Supermovies: This Is What The Next Few Years Of Your Life Looks Like [Infographic]
The Warner Bros. announcement on Wednesday of ten upcoming movies based on DC Comics properties neatly fills in a calendar of dates that the studio previously provided -- and help flesh out an extraordinary timetable of DC and Marvel superhero movies over the next six years from Warner Bros, Marvel Studios, Fox, and Sony Columbia.
ComicsAlliance's own graphics maestro Dylan Todd put together a timeline that reveals what those six years look like, including 29 confirmed release dates between now and the end of 2020, with several dates and titles still to be announced.

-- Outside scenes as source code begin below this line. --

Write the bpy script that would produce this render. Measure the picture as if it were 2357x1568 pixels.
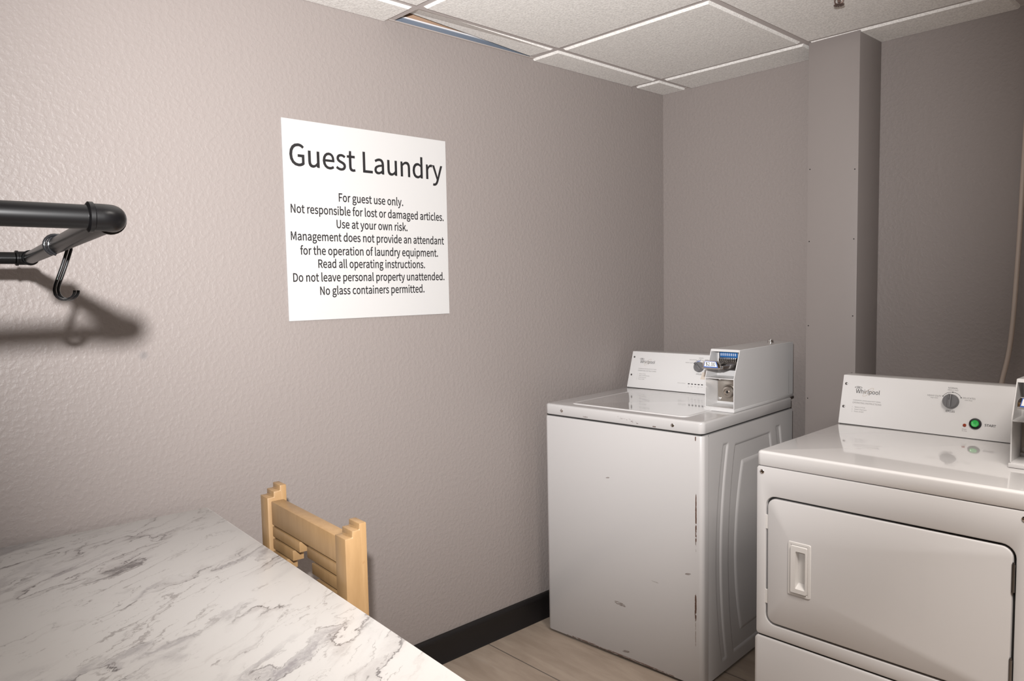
import bpy, bmesh, math, os
from mathutils import Vector, Matrix

for o in list(bpy.data.objects):
    bpy.data.objects.remove(o)
scene = bpy.context.scene
COL = scene.collection
R = math.radians

# ------------------------------------------------------------------ camera
CAM_POS = Vector((2.13642, -2.95344, 1.37348))
YAW, PITCH, ROLL, FPX = 0.827833, -0.073228, -0.018873, 1716.5
fwd = Vector((-math.sin(YAW) * math.cos(PITCH), math.cos(YAW) * math.cos(PITCH), math.sin(PITCH)))
r0 = Vector((math.cos(YAW), math.sin(YAW), 0))
u0 = r0.cross(fwd)
right = r0 * math.cos(ROLL) + u0 * math.sin(ROLL)
up = right.cross(fwd)
cd = bpy.data.cameras.new('camera')
cd.sensor_fit = 'HORIZONTAL'
cd.sensor_width = 36.0
cd.lens = 36.0 * FPX / 2357.0
cd.clip_start = 0.02
cam = bpy.data.objects.new('camera', cd)
COL.objects.link(cam)
cam.matrix_world = Matrix(((right.x, up.x, -fwd.x, CAM_POS.x), (right.y, up.y, -fwd.y, CAM_POS.y),
                           (right.z, up.z, -fwd.z, CAM_POS.z), (0, 0, 0, 1)))
scene.camera = cam

H = 2.259          # ceiling grid height

# ------------------------------------------------------------------ world, light, exposure
w = bpy.data.worlds.new('world')
scene.world = w
w.use_nodes = True
w.node_tree.nodes['Background'].inputs['Color'].default_value = (0.9, 0.95, 1, 1)
w.node_tree.nodes['Background'].inputs['Strength'].default_value = 0.05


def lamp(name, kind, loc, energy, color, **kw):
    l = bpy.data.lights.new(name, kind)
    l.energy = energy
    l.color = color
    for k, v in kw.items():
        setattr(l, k, v)
    o = bpy.data.objects.new(name, l)
    o.location = loc
    COL.objects.link(o)
    return o


# the photographer's flash above the lens
flash = lamp('camera_flash', 'SPOT', (2.10, -2.965, 1.556), 510.0, (1.0, 0.985, 0.98), shadow_soft_size=0.018, spot_size=R(90), spot_blend=1.0)
flash.rotation_euler = (Vector((0.0, -1.36, 1.80)) - flash.location).to_track_quat('-Z', 'Y').to_euler()
# warm fill light added at ceiling height, out of the camera's view
fill_lamp = lamp('overhead_fill', 'AREA', (2.20, -1.85, H - 0.02), 41.0, (1.0, 0.935, 0.875), shape='RECTANGLE', size=0.6, size_y=0.6, spread=R(122))

vs = scene.view_settings
vs.view_transform = 'Standard'
vs.look = 'None'
vs.gamma = 1
vs.use_curve_mapping = False
vs.exposure = 0.0
scene.cycles.use_denoising = True
scene.cycles.max_bounces = 10
scene.cycles.diffuse_bounces = 8

# ------------------------------------------------------------------ helpers

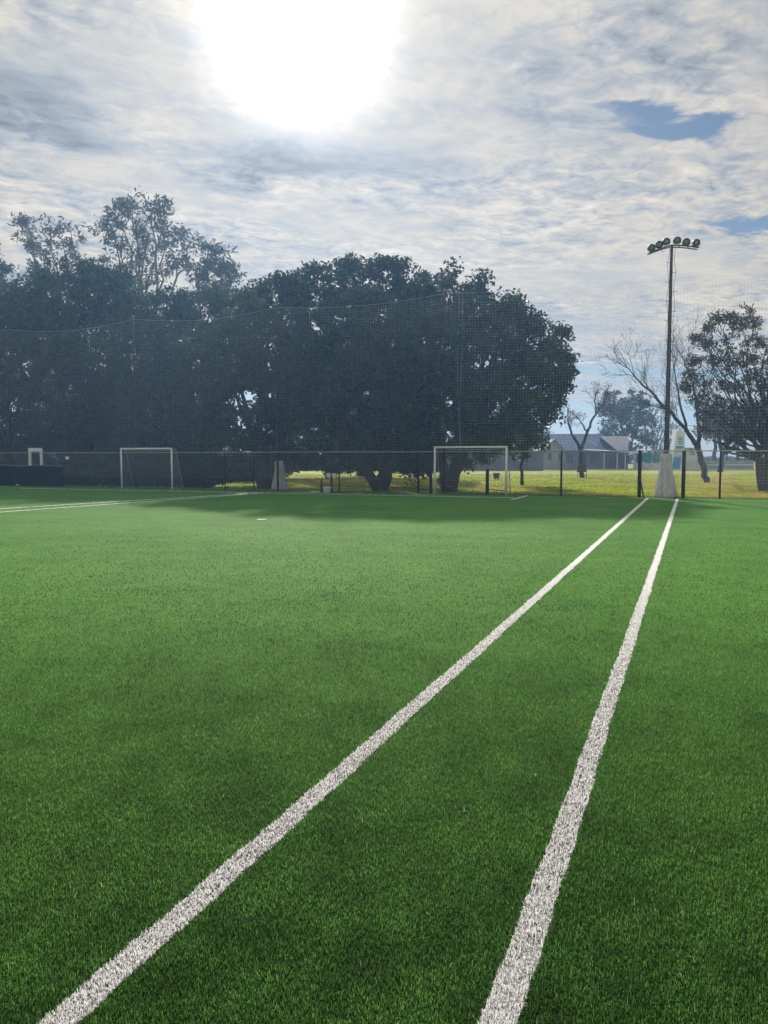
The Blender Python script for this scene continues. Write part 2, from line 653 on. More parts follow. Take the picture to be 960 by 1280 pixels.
mb = MB()
V_L, V_R, U_N = 60.0, -32.0, -25.0
q = [uv(U_N, V_R), uv(UF - 0.05, V_R), uv(UF - 0.05, V_L), uv(U_N, V_L)]
mb.add(q, [(0, 1, 2, 3)])
tag(mb.build('playing_field', M['turf']), 'green artificial turf playing field', None, None, 'structure')

# ---- white lines: (u0, u1, v0, v1, width), each from two points of the photograph


def line_pts(a, b):
    A, B = ground(*a), ground(*b)
    return A, B


def ext(A, B, u0, u1):
    d = (B - A) / ((B - A) @ U)
    return A + d * (u0 - A @ U), A + d * (u1 - A @ U)


L1 = ext(*line_pts((806, 626), (250, 1125)), -0.6, UF - 0.6)
L2 = ext(*line_pts((846, 626), (626, 1280)), 0.6, UF - 0.6)
L3 = ext(*line_pts((0, 640.3), (300, 618.6)), -4, UF - 2.0)
L4 = ext(*line_pts((0, 636.2), (300, 617.6)), -4, UF - 2.0)
gl_u = UF - 2.3
G1 = (uv(gl_u, fence_v(24, -2.3)), uv(gl_u, fence_v(642, -2.3)))
S1 = (ground(640, 624.5), ground(659, 619.8))
LINES = [
    (L1, 0.102, 'white touchline running from lower left to the floodlight foot'),
    (L2, 0.102, 'white line beside the touchline, the steeper one on the right'),
    (L3, 0.105, 'far white line across the left of the pitch, nearer of the pair'),
    (L4, 0.105, 'far white line across the left of the pitch, farther of the pair'),
    (G1, 0.10, 'thin white goal line parallel to the fence in front of the goals'),
    (S1, 0.10, 'short slanting white line right of the larger goal'),
]
SPOT = ground(327, 650.5)


def wob(s, seed):
    return 0.003 * np.sin(s * 2.1 + seed) + 0.003 * np.sin(s * 9.7 + 2 * seed) + 0.002 * np.sin(s * 31.0 + 3 * seed)


def line_side(P, L, w, seed):
    """signed test: inside the line strip?"""
    A, B = L
    d = B - A; ln = np.linalg.norm(d); d = d / ln
    n = np.array([-d[1], d[0], 0])
    s = (P - A) @ d
    t = (P - A) @ n
    return (s > 0) & (s < ln) & (np.abs(t + wob(s, seed)) < w / 2 + wob(s, seed + 1.7) * 0.6)


# ---- turf fibres: one sheet of blades, sparser and wider with distance
def fibre_points(d0, d1, tmax):
    """points on the pitch, about as many per pixel near and far"""
    iv = np.linspace(1 / d1, 1 / d0, 200)
    dens = np.interp(iv, [0.05, 0.07, 0.12, 0.24, 0.45, 0.65], [0.0, 0.5e6, 1.1e6, 1.2e6, 0.62e6, 0.46e6])
    cdf = np.cumsum(dens); n = int(dens.mean() * (iv[-1] - iv[0]) * 2 * tmax)
    inv = np.interp(RNG.uniform(0, cdf[-1], n), cdf, iv)
    d = 1 / inv
    t = RNG.uniform(-tmax, tmax, n)
    return np.stack([t * d, d, np.zeros(n)], 1), d


def fibres(P, d, hgt, wmin, wk, near, seed_tint=None, name='turf_fibres', mat=None, parent=None, lean=0.55):
    n = len(P)
    yaw = RNG.uniform(0, 2 * PI, n)
    ln = hgt * RNG.uniform(0.65, 1.25, n)
    w = np.maximum(wmin, wk * d * np.interp(d, [4, 10, 30], [1.0, 1.15, 1.2])) * RNG.uniform(0.7, 1.3, n)
    la = np.abs(RNG.normal(0, lean, n)).clip(0, 1.25)
    lyaw = RNG.uniform(0, 2 * PI, n)
    ldir = np.stack([np.cos(lyaw), np.sin(lyaw), np.zeros(n)], 1)
    wd = np.stack([np.cos(yaw), np.sin(yaw), np.zeros(n)], 1) * (w / 2)[:, None]
    up = np.array([0, 0, 1.0])
    tip = P + ldir * (ln * np.sin(la))[:, None] + up * (ln * np.cos(la))[:, None]
    tint = RNG.uniform(0, 1, n) ** 1.8 if seed_tint is None else seed_tint
    if near:
        la2 = la * 0.35
        md = P + ldir * (ln * 0.5 * np.sin(la2))[:, None] + up * (ln * 0.55 * np.cos(la2))[:, None]
        vs = np.stack([P - wd, P + wd, md - wd * 0.85, md + wd * 0.85, tip], 1).reshape(-1, 3)
        k = np.arange(n)[:, None] * 5
        fs = np.concatenate([k + np.array([0, 1, 3]), k + np.array([0, 3, 2]), k + np.array([2, 3, 4])], 0)
        tt = np.repeat(tint, 5)
    else:
        vs = np.stack([P - wd, P + wd, tip], 1).reshape(-1, 3)
        fs = (np.arange(n)[:, None] * 3 + np.arange(3)[None, :])
        tt = np.repeat(tint, 3)
    return vs, fs, tt


def make_fibres():
    parts, white = [], [[] for _ in range(len(LINES) + 1)]
    # (count, d0, d1, lateral, near?)
    for d0, d1, tm, near in ((1.6, 3.7, 0.72, True), (3.0, 46.0, 0.72, False)):
        P, d = fibre_points(d0, d1, tm)
        keep = RNG.uniform(3.0, 3.7, len(d)) > d
        if not near:
            keep = RNG.uniform(3.0, 3.7, len(d)) <= d
        P, d = P[keep], d[keep]
        keep = (P @ U) < UF - 0.1
        P, d = P[keep], d[keep]
        inside = np.zeros(len(P), bool)
        for i, (L, w, _) in enumerate(LINES):
            inside |= line_side(P, L, w, i * 1.3)
        inside |= np.hypot(P[:, 0] - SPOT[0], P[:, 1] - SPOT[1]) < 0.12
        G = ~inside
        vs, fs, tt = fibres(P[G], d[G], 0.018 if near else 0.021, 0.0022, 0.00074, near, lean=0.7 if near else 0.55)
        parts.append((vs, fs, tt))
    off, V_, F_, T_ = 0, [], [], []
    for vs, fs, tt in parts:
        V_.append(vs); F_.append(fs + off); T_.append(tt); off += len(vs)
    o = big_mesh('artificial_grass', np.concatenate(V_), np.concatenate(F_), M['blade'], np.concatenate(T_))
    tag(o, 'short green artificial grass fibres of the pitch', None, None, 'stuff')
    # white lines
    for i, (L, w, lab) in enumerate(LINES):
        A, B = L
        dvec = B - A; ln = np.linalg.norm(dvec); dn = dvec / ln
        nn = np.array([-dn[1], dn[0], 0])
        mb = MB()
        ss = np.linspace(0, ln, max(2, int(ln / 0.25)))
        lft = [A + dn * s + nn * (w / 2 - 0.006) + np.array([0, 0, 0.004]) for s in ss]
        rgt = [A + dn * s - nn * (w / 2 - 0.006) + np.array([0, 0, 0.004]) for s in ss]
        k = len(ss)
        mb.add(lft + rgt, [(j, k + j, k + j + 1, j + 1) for j in range(k - 1)])
        lo = tag(mb.build('field_line', M['line_base']), lab, None, None, 'structure')
        # denser white fibres, spread by distance from the eye like the green ones
        cand = np.linspace(0, ln, 4000)
        C = A + dn * cand[:, None]
        dist = np.hypot(C[:, 0], C[:, 1]).clip(1.6, 60)
        dens = 1.0 / dist ** 2
        dens[(np.abs(C[:, 0]) > 1.1 * np.abs(C[:, 1]) + 1.2) | (C[:, 1] < 0.6)] = 0
        tot = dens.sum() * (ln / 4000)
        n = int(min(34000, max(1500, 52000 * tot)))
        cdf = np.cumsum(dens); cdf /= cdf[-1]
        s = np.interp(RNG.uniform(0, 1, n), cdf, cand)
        t = RNG.uniform(-w / 2, w / 2, n) - wob(s, i * 1.3)
        P = A + dn * s[:, None] + nn * t[:, None]
        d = np.hypot(P[:, 0], P[:, 1])
        near = True
        vs, fs, tt = fibres(P, d, 0.018, 0.0030, 0.00100, near, lean=0.85)
        fo = big_mesh('fibres', vs, fs, M['white_blade'], tt, lo)
        fo['kind'] = 'stuff'
    # spot
    mb = MB()
    mb.add([SPOT + np.array([0.11 * math.cos(t), 0.11 * math.sin(t), 0.004]) for t in np.linspace(0, 2 * PI, 25)[:-1]], [tuple(range(24))])
    so = tag(mb.build('penalty_spot', M['line_base']), 'small white spot marked on the turf in front of the left goal', None, None, 'structure')
    a = RNG.uniform(0, 2 * PI, 900); r = 0.115 * np.sqrt(RNG.uniform(0, 1, 900))
    P = SPOT + np.stack([r * np.cos(a), r * np.sin(a), np.zeros(900)], 1)
    vs, fs, tt = fibres(P, np.hypot(P[:, 0], P[:, 1]), 0.032, 0.003, 0.001, True)
    fo = big_mesh('fibres', vs, fs, M['white_blade'], tt, so)
    fo['kind'] = 'stuff'


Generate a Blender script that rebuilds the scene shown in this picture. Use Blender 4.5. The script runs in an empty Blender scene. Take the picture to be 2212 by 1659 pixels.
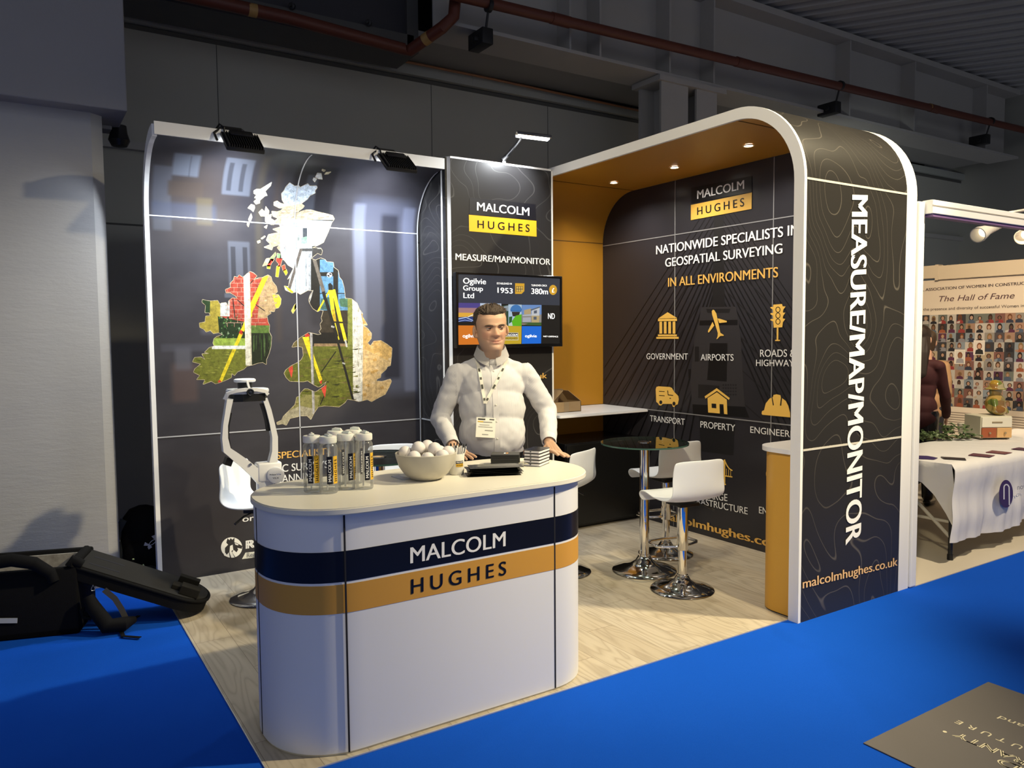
import bpy, bmesh, math, random
from mathutils import Vector, Matrix
from mathutils.noise import noise as pnoise
S = bpy.context.scene
COL = S.collection
PI = math.pi

# ---------------------------------------------------------------- camera
W_, H_ = 2212, 1659
F_ = 1668.77
CAM = Vector((-.7463, -5.5665, 1.65))
YAW, PITCH, ROLL = .5695, -.0632, -.0086
_f = Vector((math.sin(YAW)*math.cos(PITCH), math.cos(YAW)*math.cos(PITCH), math.sin(PITCH)))
_r = Vector((math.cos(YAW), -math.sin(YAW), 0)); _u = _r.cross(_f)
R_ = _r*math.cos(ROLL)+_u*math.sin(ROLL); U_ = -_r*math.sin(ROLL)+_u*math.cos(ROLL)
cd = bpy.data.cameras.new('camera'); cam = bpy.data.objects.new('camera', cd); COL.objects.link(cam)
cd.sensor_width = 36; cd.lens = 36*F_/W_; cd.clip_start = .05; cd.clip_end = 200
M = Matrix((R_, U_, -_f)).transposed().to_4x4(); M.translation = CAM
cam.matrix_world = M
S.camera = cam

# ---------------------------------------------------------------- exposure, world, lights
S.view_settings.view_transform = 'Standard'; S.view_settings.look = 'None'
S.view_settings.exposure = 0.0; S.view_settings.gamma = 1; S.view_settings.use_curve_mapping = False
wd = bpy.data.worlds.new('hall'); S.world = wd; wd.use_nodes = True
wd.node_tree.nodes['Background'].inputs[0].default_value = (.90, .92, 1, 1)
wd.node_tree.nodes['Background'].inputs[1].default_value = .33

def lamp(name, kind, loc, aim, energy, color, size=.1, angle=60, blend=.5, size_y=None):
    l = bpy.data.lights.new(name, kind); o = bpy.data.objects.new(name, l); COL.objects.link(o)
    o.location = loc; l.energy = energy; l.color = color
    if kind == 'SPOT': l.spot_size = math.radians(angle); l.spot_blend = blend; l.shadow_soft_size = size
    elif kind == 'AREA':
        l.size = size
        if size_y: l.shape = 'RECTANGLE'; l.size_y = size_y
    else: l.shadow_soft_size = size
    if aim is not None: o.rotation_euler = (Vector(aim)-Vector(loc)).to_track_quat('-Z', 'Y').to_euler()
    return o
WARM = (1, .85, .55)
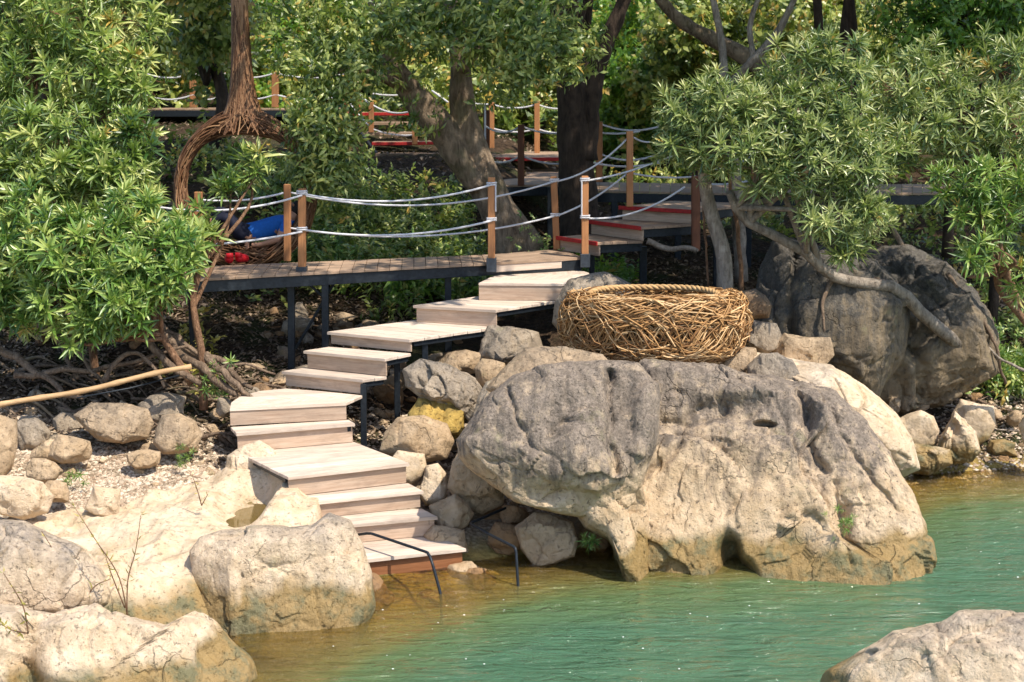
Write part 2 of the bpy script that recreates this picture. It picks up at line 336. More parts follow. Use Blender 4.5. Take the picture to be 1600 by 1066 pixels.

For anyone who remembers the days when just one Spider-Man movie seemed an impossible dream, it's an astonishing representation of how comic book superheroes now dominate popular entertainment.
Our timeline makes the assumption that the Warner Bros movies will be released in the order listed in their press release, which seems a safe assumption. We can also assume that some of the "year unknown" movies on the bottom tier, like Thor 3 and Gambit, may eventually be placed in some of the existing slots in the timeline, and that Marvel Studios, Fox, and Sony Columbia will announce further dates in 2019 and 2020.
2014 felt like a bumper year, with five theatrically released superhero movies based on Marvel properties alone -- though none based on DC characters. 2015 offers slim pickings by comparison, with only Marvel's Avengers: Age of Ultron and Ant-Man and Fox's rebooted Fantastic Four on offer, but that's because all four studios in the super-franchise game are gearing up for a sustained push from 2016 onwards. That year will see seven releases, followed by ten in 2017. If the slate seems to trail off thereafter, that's only because fewer announcements have been made for that far ahead. Only Warner Bros has announced any dates for 2020.
Some movies will get added to this timeline; some may change dates; and some may get dropped. While a few major turkeys probably won't bring the superhero movie boom to a dramatic end, any failures could push studios to reassess their strategies. Warner Bros seems determined to keep its characters dark and humorless, which seems to misread the public appetite; Marvel Studios may lose its way if it gets too locked in to established franchises; Sony Columbia is reportedly conflicted about the future of its Spider-Man franchise after Amazing Spider-Man 2 under-performed this past summer; and Fox seems to be taking a gamble on its Fantastic Four reboot.
Yet even with a few changes, we can expect between thirty and forty DC and Marvel superhero movies to arrive in theaters in the next six years -- in parallel with existing and new small screen superhero productions like Gotham, The Flash, Supergirl, and Daredevil.
Of all the movies on this timeline, including those with no release year announced, it's worth noting that only two have female solo leads, compared to eighteen with male solo leads. One of those female solo movies is Wonder Woman; the other is a 2017 movie for Sony's Spider-Man franchise with an unidentified lead. All of the ensemble movies that we have cast information for are also male-dominated.
Two of the solo movies have a person of color as the lead; 2018's Aquaman, starring Jason Momoa, and 2020's Cyborg, starring Ray Fisher. Dwayne Johnson is also one of the leads and thus far the only named star of 2019's Shazam, but he's playing the villain Black Adam rather than the title character.
Marvel Studios' current slate does not include any movies with a female or non-white lead, but Marvel has at least six titles still to unveil for this timeline, and maybe as many as ten. We have to hope the studio is wise enough to put Black Widow, Black Panther, War Machine, and Captain Marvel movies in some of those slots, and maybe a Falcon movie -- or a Falcon-as-Captain America movie -- as well. It's worth remembering that the first theatrically released movie starring a Marvel character to ever earn a sequel had a black lead; New Line Cinema's 1998 movie Blade, starring Wesley Snipes.
With so many superhero movies coming down the pipeline -- some that we might never have dreamed of seeing ten years ago -- this is an exciting time to be a superhero fan. Unfortunately the creators of most of these heroes are unlikely to reap their due rewards from this boom, and the comic industry as a whole will need to be incredibly canny if it hopes to turn some of these millions of movie superhero fans into comic book readers. This is the new golden age of the superhero; but comics are no longer the genre's dominant medium.